Would you return the complete listing below word for word?

★ ★ ★ ★

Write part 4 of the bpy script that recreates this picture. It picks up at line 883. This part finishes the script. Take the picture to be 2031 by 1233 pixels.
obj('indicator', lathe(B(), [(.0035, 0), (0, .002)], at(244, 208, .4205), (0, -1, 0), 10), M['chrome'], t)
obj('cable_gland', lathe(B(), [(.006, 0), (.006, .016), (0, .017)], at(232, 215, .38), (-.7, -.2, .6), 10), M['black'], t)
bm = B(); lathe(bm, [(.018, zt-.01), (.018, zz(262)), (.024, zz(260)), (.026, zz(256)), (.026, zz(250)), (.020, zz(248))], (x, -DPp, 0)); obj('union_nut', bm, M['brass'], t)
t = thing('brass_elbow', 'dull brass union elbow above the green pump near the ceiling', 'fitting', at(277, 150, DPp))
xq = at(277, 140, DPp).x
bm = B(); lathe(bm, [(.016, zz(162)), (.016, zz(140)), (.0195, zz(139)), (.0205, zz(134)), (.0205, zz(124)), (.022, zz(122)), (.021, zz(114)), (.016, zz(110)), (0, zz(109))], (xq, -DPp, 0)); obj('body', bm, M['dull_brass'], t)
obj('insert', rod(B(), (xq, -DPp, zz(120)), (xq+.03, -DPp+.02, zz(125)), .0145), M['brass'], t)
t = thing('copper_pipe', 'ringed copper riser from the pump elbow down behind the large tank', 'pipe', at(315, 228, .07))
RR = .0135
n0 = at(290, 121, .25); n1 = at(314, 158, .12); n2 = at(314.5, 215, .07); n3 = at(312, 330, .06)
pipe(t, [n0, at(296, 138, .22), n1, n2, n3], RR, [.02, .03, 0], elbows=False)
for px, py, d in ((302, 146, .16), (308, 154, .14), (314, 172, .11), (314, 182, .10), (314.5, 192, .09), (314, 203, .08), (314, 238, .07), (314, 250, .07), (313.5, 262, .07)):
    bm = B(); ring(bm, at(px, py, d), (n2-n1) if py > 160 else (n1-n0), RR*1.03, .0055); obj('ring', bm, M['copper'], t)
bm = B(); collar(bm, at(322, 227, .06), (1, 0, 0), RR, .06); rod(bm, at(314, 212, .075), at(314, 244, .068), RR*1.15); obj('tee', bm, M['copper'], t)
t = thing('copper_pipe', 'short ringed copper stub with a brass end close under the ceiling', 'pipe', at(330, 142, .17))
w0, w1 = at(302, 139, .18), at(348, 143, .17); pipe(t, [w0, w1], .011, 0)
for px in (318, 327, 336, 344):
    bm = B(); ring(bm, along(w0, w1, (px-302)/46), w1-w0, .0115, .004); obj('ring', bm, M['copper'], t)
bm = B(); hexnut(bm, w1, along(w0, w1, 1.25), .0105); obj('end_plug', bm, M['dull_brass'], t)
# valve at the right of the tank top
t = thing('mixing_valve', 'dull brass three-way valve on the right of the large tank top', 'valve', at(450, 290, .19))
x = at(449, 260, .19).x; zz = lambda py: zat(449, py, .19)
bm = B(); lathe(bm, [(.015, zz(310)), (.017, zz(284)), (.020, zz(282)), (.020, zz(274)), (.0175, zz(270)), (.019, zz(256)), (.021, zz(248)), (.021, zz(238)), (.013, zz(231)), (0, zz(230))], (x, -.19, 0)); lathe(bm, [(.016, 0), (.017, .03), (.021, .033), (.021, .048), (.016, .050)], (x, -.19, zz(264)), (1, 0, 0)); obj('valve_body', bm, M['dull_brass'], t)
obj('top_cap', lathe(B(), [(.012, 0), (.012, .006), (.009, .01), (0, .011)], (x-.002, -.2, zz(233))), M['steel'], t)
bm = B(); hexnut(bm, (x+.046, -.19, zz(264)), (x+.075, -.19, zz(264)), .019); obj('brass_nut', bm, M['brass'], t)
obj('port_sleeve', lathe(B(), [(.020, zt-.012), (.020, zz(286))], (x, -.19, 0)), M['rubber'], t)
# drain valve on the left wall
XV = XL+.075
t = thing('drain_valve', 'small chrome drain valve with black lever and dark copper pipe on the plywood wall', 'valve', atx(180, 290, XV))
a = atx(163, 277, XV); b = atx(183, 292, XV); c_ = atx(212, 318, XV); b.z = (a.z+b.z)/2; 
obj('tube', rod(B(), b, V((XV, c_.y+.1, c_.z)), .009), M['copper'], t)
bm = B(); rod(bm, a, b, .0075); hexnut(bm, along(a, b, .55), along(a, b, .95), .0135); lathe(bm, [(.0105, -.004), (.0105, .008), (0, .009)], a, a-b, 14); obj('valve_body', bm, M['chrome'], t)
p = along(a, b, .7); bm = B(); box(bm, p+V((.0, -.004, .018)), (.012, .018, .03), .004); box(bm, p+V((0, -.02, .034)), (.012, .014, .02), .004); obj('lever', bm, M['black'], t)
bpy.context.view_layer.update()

★ ★ ★ ★

→ SOLUTION BELOW:
Write part 4 of the bpy script that recreates this picture. It picks up at line 883. This part finishes the script. Take the picture to be 2031 by 1233 pixels.
obj('indicator', lathe(B(), [(.0035, 0), (0, .002)], at(244, 208, .4205), (0, -1, 0), 10), M['chrome'], t)
obj('cable_gland', lathe(B(), [(.006, 0), (.006, .016), (0, .017)], at(232, 215, .38), (-.7, -.2, .6), 10), M['black'], t)
bm = B(); lathe(bm, [(.018, zt-.01), (.018, zz(262)), (.024, zz(260)), (.026, zz(256)), (.026, zz(250)), (.020, zz(248))], (x, -DPp, 0)); obj('union_nut', bm, M['brass'], t)
t = thing('brass_elbow', 'dull brass union elbow above the green pump near the ceiling', 'fitting', at(277, 150, DPp))
xq = at(277, 140, DPp).x
bm = B(); lathe(bm, [(.016, zz(162)), (.016, zz(140)), (.0195, zz(139)), (.0205, zz(134)), (.0205, zz(124)), (.022, zz(122)), (.021, zz(114)), (.016, zz(110)), (0, zz(109))], (xq, -DPp, 0)); obj('body', bm, M['dull_brass'], t)
obj('insert', rod(B(), (xq, -DPp, zz(120)), (xq+.03, -DPp+.02, zz(125)), .0145), M['brass'], t)
t = thing('copper_pipe', 'ringed copper riser from the pump elbow down behind the large tank', 'pipe', at(315, 228, .07))
RR = .0135
n0 = at(290, 121, .25); n1 = at(314, 158, .12); n2 = at(314.5, 215, .07); n3 = at(312, 330, .06)
pipe(t, [n0, at(296, 138, .22), n1, n2, n3], RR, [.02, .03, 0], elbows=False)
for px, py, d in ((302, 146, .16), (308, 154, .14), (314, 172, .11), (314, 182, .10), (314.5, 192, .09), (314, 203, .08), (314, 238, .07), (314, 250, .07), (313.5, 262, .07)):
    bm = B(); ring(bm, at(px, py, d), (n2-n1) if py > 160 else (n1-n0), RR*1.03, .0055); obj('ring', bm, M['copper'], t)
bm = B(); collar(bm, at(322, 227, .06), (1, 0, 0), RR, .06); rod(bm, at(314, 212, .075), at(314, 244, .068), RR*1.15); obj('tee', bm, M['copper'], t)
t = thing('copper_pipe', 'short ringed copper stub with a brass end close under the ceiling', 'pipe', at(330, 142, .17))
w0, w1 = at(302, 139, .18), at(348, 143, .17); pipe(t, [w0, w1], .011, 0)
for px in (318, 327, 336, 344):
    bm = B(); ring(bm, along(w0, w1, (px-302)/46), w1-w0, .0115, .004); obj('ring', bm, M['copper'], t)
bm = B(); hexnut(bm, w1, along(w0, w1, 1.25), .0105); obj('end_plug', bm, M['dull_brass'], t)
# valve at the right of the tank top
t = thing('mixing_valve', 'dull brass three-way valve on the right of the large tank top', 'valve', at(450, 290, .19))
x = at(449, 260, .19).x; zz = lambda py: zat(449, py, .19)
bm = B(); lathe(bm, [(.015, zz(310)), (.017, zz(284)), (.020, zz(282)), (.020, zz(274)), (.0175, zz(270)), (.019, zz(256)), (.021, zz(248)), (.021, zz(238)), (.013, zz(231)), (0, zz(230))], (x, -.19, 0)); lathe(bm, [(.016, 0), (.017, .03), (.021, .033), (.021, .048), (.016, .050)], (x, -.19, zz(264)), (1, 0, 0)); obj('valve_body', bm, M['dull_brass'], t)
obj('top_cap', lathe(B(), [(.012, 0), (.012, .006), (.009, .01), (0, .011)], (x-.002, -.2, zz(233))), M['steel'], t)
bm = B(); hexnut(bm, (x+.046, -.19, zz(264)), (x+.075, -.19, zz(264)), .019); obj('brass_nut', bm, M['brass'], t)
obj('port_sleeve', lathe(B(), [(.020, zt-.012), (.020, zz(286))], (x, -.19, 0)), M['rubber'], t)
# drain valve on the left wall
XV = XL+.075
t = thing('drain_valve', 'small chrome drain valve with black lever and dark copper pipe on the plywood wall', 'valve', atx(180, 290, XV))
a = atx(163, 277, XV); b = atx(183, 292, XV); c_ = atx(212, 318, XV); b.z = (a.z+b.z)/2; 
obj('tube', rod(B(), b, V((XV, c_.y+.1, c_.z)), .009), M['copper'], t)
bm = B(); rod(bm, a, b, .0075); hexnut(bm, along(a, b, .55), along(a, b, .95), .0135); lathe(bm, [(.0105, -.004), (.0105, .008), (0, .009)], a, a-b, 14); obj('valve_body', bm, M['chrome'], t)
p = along(a, b, .7); bm = B(); box(bm, p+V((.0, -.004, .018)), (.012, .018, .03), .004); box(bm, p+V((0, -.02, .034)), (.012, .014, .02), .004); obj('lever', bm, M['black'], t)
bpy.context.view_layer.update()